Matthew’s story is also about the lack of room for this Messiah. It is about a world that is hostile to a different way of being, a different set of priorities. From the beginning the world seeks to have its way with God’s plans for us.

Our Gospel for the Sunday after Christmas is a difficult one. I debated doing this bible study about the Christmas story, which will be the scripture for Friday night. But in the end decided to stick with the routine and prepare you for Sunday worship. But let me issue the parental advisory warning before inserting the text. Some scenes may be difficult for sensitive viewers. Read at your own risk.


Matthew 2:13-23 Now after they had left, an angel of the Lord appeared to Joseph in a dream and said, "Get up, take the child and his mother, and flee to Egypt, and remain there until I tell you; for Herod is about to search for the child, to destroy him." 14 Then Joseph got up, took the child and his mother by night, and went to Egypt, 15 and remained there until the death of Herod. This was to fulfill what had been spoken by the Lord through the prophet, "Out of Egypt I have called my son." 16 When Herod saw that he had been tricked by the wise men, he was infuriated, and he sent and killed all the children in and around Bethlehem who were two years old or under, according to the time that he had learned from the wise men. 17 Then was fulfilled what had been spoken through the prophet Jeremiah: 18 "A voice was heard in Ramah, wailing and loud lamentation, Rachel weeping for her children; she refused to be consoled, because they are no more." 19 When Herod died, an angel of the Lord suddenly appeared in a dream to Joseph in Egypt and said, 20 "Get up, take the child and his mother, and go to the land of Israel, for those who were seeking the child's life are dead." 21 Then Joseph got up, took the child and his mother, and went to the land of Israel. 22 But when he heard that Archelaus was ruling over Judea in place of his father Herod, he was afraid to go there. And after being warned in a dream, he went away to the district of Galilee. 23 There he made his home in a town called Nazareth, so that what had been spoken through the prophets might be fulfilled, "He will be called a Nazorean."

Unlike Luke, Matthew never says outright “there was no room for them.” But it seems to be written in every verse. There was no room for them in a world of violence and corruption. There was no room for them in a hometown ruled by a bloodthirsty tyrant. There was no room for them in a land that was a daily reminder of slavery and suffering. There was no room for them in a new hometown that was out on the edge of where the “good people” they grew up with lived.

But God was determined to make room. At so many points in this event it all could have come crashing down. There were those who could have said no, there were those who could have taken life of God’s instruments, it seemed such a fragile house of cards. And yet it was how God chose to work. And this was - and is - the world God chose to work in. Thanks be to God.
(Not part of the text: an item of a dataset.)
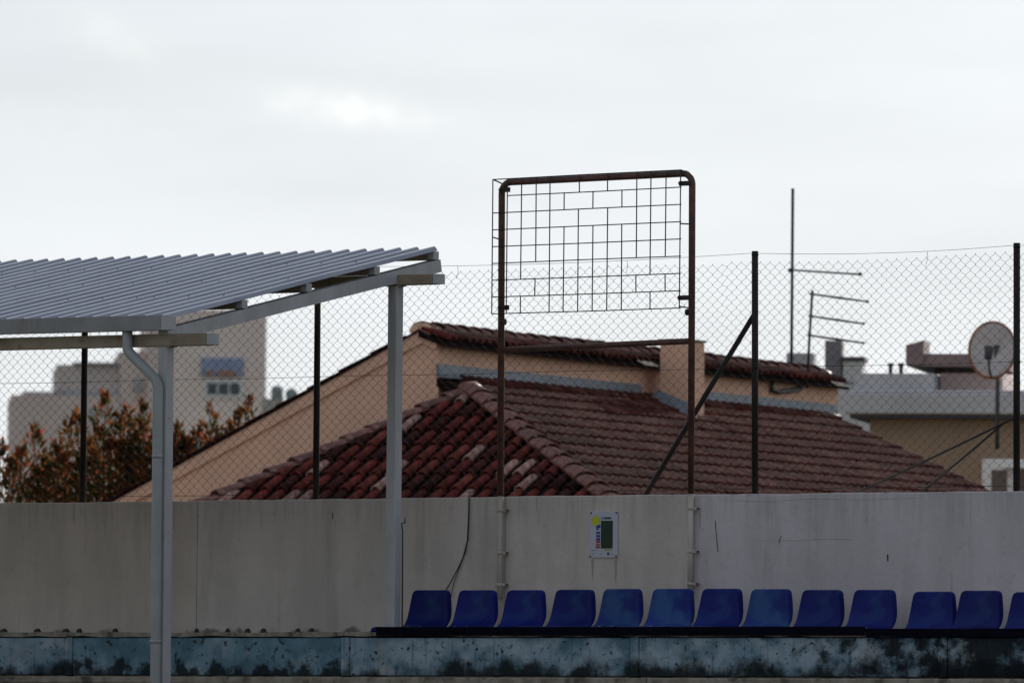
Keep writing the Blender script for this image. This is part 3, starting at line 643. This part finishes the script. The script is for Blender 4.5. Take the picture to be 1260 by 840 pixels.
for i in range(13):                                         # verge tiles seen edge-on along the gable
    x = -.80 - i * .40; MB().prism([(x, -.075, gz(x) + .004), (x - .44, -.075, gz(x - .44) + .022), (x - .44, -.075, gz(x - .44) + .038), (x, -.075, gz(x) + .016)], (0, .3, 0)).build('verge_tile', TILE[1], ur)
MB().prism([(XRD + .135 * math.cos(a * math.pi / 10), -.045, ZR - .05 + .115 * math.sin(a * math.pi / 10)) for a in range(11)], (0, .12, 0)).build('apex_plaster', RENDERW, ho)
# flashing strip, bracket pipe on the wall
fl = MB()
fl.prism([(-.398, -.06, 5.56), (-.37, -.06, 5.555), (-.352, -.06, 5.435), (-.31, -.06, 5.415), (-.31, -.06, 5.40), (-.398, -.06, 5.41)], (0, 6.22, 0)).build('flashing', FLASH, ho)
MB().prism([(-.398, 6.86, 5.56), (-.37, 6.86, 5.555), (-.352, 6.86, 5.435), (-.31, 6.86, 5.415), (-.31, 6.86, 5.40), (-.398, 6.86, 5.41)], (0, 5.95, 0)).build('flashing', FLASH, ho)
MB().tube([(-.36, 10.48, 5.76), (-.36, 10.48, 5.66), (-.36, 10.7, 5.64), (-.36, 11.45, 5.70), (-.33, 11.5, 5.8)], .03, 6).build('wall_pipe', ANT, ho)
ch_ = MB().box(-.18, .20, 6.28, 6.80, 4.9, 6.085, bev=.01).build('chimney', RENDERW, ho)
MB().box(-.20, .22, 6.26, 6.82, 6.088, 6.115, bev=.006).build('chimney_cap', CONC, ch_)
MB().prism([(-.26, 6.18, zx(-.26) + .075), (.34, 6.18, zx(.34) + .075), (.34, 6.18, zx(.34) + .11), (.24, 6.262, zx(.24) + .22), (-.19, 6.262, zx(-.19) + .20)], (0, .014, 0)).build('chimney_flashing', FLASH, ch_)

def hw(x, y, z): return HO + Vector((x * math.cos(HR) - y * math.sin(HR), x * math.sin(HR) + y * math.cos(HR), z))
# ------------------------------------------------------------------ aerials on the house
a1 = thing('aerial_mast', 'tall thin aerial mast with one boom rising above the house ridge', 'aerial', hw(-.65, 11.9, 6.0), YAW)
MB().tube([(0, 0, 0), (0.0, 0, 1.2), (0, 0, 2.285)], .021, 8).build('mast', ANT, a1)
MB().tube([(-.045, 0, 1.245), (.40, -.1, 1.215), (.86, -.2, 1.185)], .014, 6).build('boom', ANT, a1)
for t in (-.03, .86): MB().tube([(t, -.2 * t / .86 - .05, 1.24 - .06 * t), (t, -.2 * t / .86 + .05, 1.24 - .06 * t)], .026, 6).build('boom_end', ANT, a1)
a2 = thing('aerial_mast', 'short leaning aerial with three booms fixed to the ochre wall', 'aerial', hw(-.30, 11.55, 5.72), YAW)
MB().tube([(0, 0, 0), (.025, 0, .6), (.06, 0, 1.245)], .018, 8).build('mast', ANT, a2)
for z, ln in ((1.20, .72), (.92, .68), (.675, .69)):
    x0_ = .05 * z / 1.2
    b = MB().tube([(x0_ - .03, 0, z), (x0_ + ln * .5, -.1, z - .055), (x0_ + ln, -.2, z - .105)], [.013, .017, .012], 6).build('boom', ANT, a2)
    for f_ in (.02, .5, .98): MB().tube([(x0_ + ln * f_, -.2 * f_ - .04, z - .105 * f_), (x0_ + ln * f_, -.2 * f_ + .04, z - .105 * f_)], .020, 6).build('element', ANT, b)

# ------------------------------------------------------------------ buildings to the right
rb = thing('flat_roof_building', 'tan walled building with thick grey parapet at the right', 'building', (-31.2, 51.6, 0), R(28))
# local x to the right, y away; origin under pixel column 1150
MB().box(-1.05, 4.5, 0, 6, 0, 5.84).build('wall', TANW, rb)
MB().box(-1.35, 4.7, -.35, 6.2, 5.90, 6.20, bev=.02).build('parapet', GREYR, rb)
MB().box(-1.30, 4.65, -.30, 6.1, 5.845, 5.897).build('eave', GREYD, rb)  # dark strip: shadow under the parapet put into its colour
MB().box(-1.30, 4.6, -.32, 6.1, 6.203, 6.24, bev=.01).build('coping', plain('pale_coping', (.58, .58, .60)), rb)
MB().box(-1.28, -.14, .0, 3, 6.243, 6.49, bev=.01).build('roof_upstand', GREYR, rb)
MB().box(-.12, .78, .6, 3, 6.24, 6.53).build('penthouse_wall', PINKW, rb)
MB().box(-.2, .60, .58, 3, 6.52, 6.60).build('penthouse_opening', DARKO, rb)
MB().box(-.55, .74, .2, 3.2, 6.60, 6.78, bev=.01).build('penthouse_slab', BROWNS, rb)
MB().add([(-.56, .15, 6.62), (-.32, .15, 6.62), (-.30, .15, 6.97), (-.56, .15, 6.90), (-.56, .9, 6.62), (-.32, .9, 6.62), (-.30, .9, 6.97), (-.56, .9, 6.90)], [(0, 1, 2, 3), (7, 6, 5, 4), (0, 4, 5, 1), (1, 5, 6, 2), (2, 6, 7, 3), (3, 7, 4, 0)]).build('roof_stack', BROWNS, rb)
for x in (-.83, -.68): MB().tube([(x, .6, 6.5), (x, .6, 6.64)], .03, 8).tube([(x, .6, 6.62), (x, .6, 6.66)], .045, 8).build('vent_pipe', GREYD, rb)
w_ = MB().box(.56, 1.25, -.06, .02, 4.5, 5.28, bev=.01).build('window', WHITEF, rb)
MB().box(.70, .92, -.075, -.055, 4.5, 5.12).build('pane', GLASSD, w_); MB().box(1.02, 1.22, -.075, -.055, 4.5, 5.12).build('pane', GLASSD, w_)
MB().box(.88, 1.35, -.30, -.065, 5.14, 5.19, bev=.01).build('awning', WHITEF, w_)
di = thing('satellite_dish', 'round grey satellite dish with rusty rim on a thin mast', 'dish', (-26.66, 46.27, 0), YAW + R(8))
MB().tube([(0, .05, 5.2), (0, .05, 6.6)], .03, 8).build('mast', ANT, di)
V = []; F = []; nr, na = 6, 28
cc = Vector((-.095, -.05, 6.53)); nn = Vector((-.30, -.92, .16)).normalized(); e1 = Vector((0, 0, 1)); e1 = (e1 - nn * e1.dot(nn)).normalized(); e2 = nn.cross(e1)
for j in range(nr + 1):
    q = j / nr
    for i in range(na):
        a = 2 * math.pi * i / na; V.append(cc + e1 * (.385 * q * math.cos(a)) + e2 * (.315 * q * math.sin(a)) + nn * (.075 * (q * q - 1)))
for j in range(nr):
    for i in range(na): F.append((j * na + i, j * na + (i + 1) % na, (j + 1) * na + (i + 1) % na, (j + 1) * na + i))
db = MB().add(V, F, 0, True).build('reflector', DISHM, di); db.modifiers.new('t', 'SOLIDIFY').thickness = .012
MB().tube([cc + e1 * (.385 * math.cos(2 * math.pi * i / na)) + e2 * (.315 * math.sin(2 * math.pi * i / na)) for i in range(na + 1)], .019, 6, cap=False).build('rim', DISHR, di)
MB().tube([cc - e1 * .38, cc - e1 * .32 + nn * .25, cc - e1 * .16 + nn * .42], .016, 6).build('feed_arm', GREYD, di)
MB().tube([cc - e1 * .20 + nn * .40, cc - e1 * .04 + nn * .36], [.05, .065], 10).build('feed_horn', GREYD, di)
MB().box(-.06, .05, -.02, .06, 6.35, 6.6).build('bracket', GREYD, di)
a3 = thing('aerial_mast', 'small aerial with a level boom above the satellite dish', 'aerial', (-26.0, 47.2, 0), YAW)
MB().tube([(-.10, 0, 5.2), (-.10, 0, 7.20)], .024, 8).build('mast', ANT, a3)
MB().tube([(-.15, 0, 7.15), (.9, -.1, 7.14)], .016, 6).build('boom', ANT, a3)
for t in (-.13, .35, .85): MB().tube([(t, -.1, 7.15), (t, .1, 7.15)], .018, 6).build('element', ANT, a3)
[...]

To say it is a messy world is an enormous understatement. But it is also to acknowledge that it is a world in need of saving. There is a lot in this story we don’t understand, and that Matthew doesn’t explain as he tells it. Why not send all the families of children running for their lives? Why not throw a bubble of protection over the innocents who are slaughtered in this story? We can tie ourselves up in knots trying to explain, trying to answer for God’s actions. We can’t do it with the gospel story any more than we can do it with modern day tragedies - natural disasters or human inhumanity.

So, if there aren’t answers here in this story in Matthew, what is there? Hope. Promise. A Savior. That is what Matthew offers here. Not answers, not explanations. Just hope.

Did you hear a thread in the song “No Room” I quoted earlier? A small opening, a grasping for hope. The innkeeper’s song powerfully depicts the burdens of living, but also a cry for help. Maybe it is offhand, maybe it is done with a sneer, or worldly cynicism. But it is there. “'Cause I'm cold, and tired of working my whole life away, / Every hand, needing one thing more, comes knocking at my door, / I got a hundred people screaming out my name, and I can't care no more, / You come, needing more when I got nothing, / What can you give me? Can you save me?”

To that plea Christmas comes and answers “Yes!”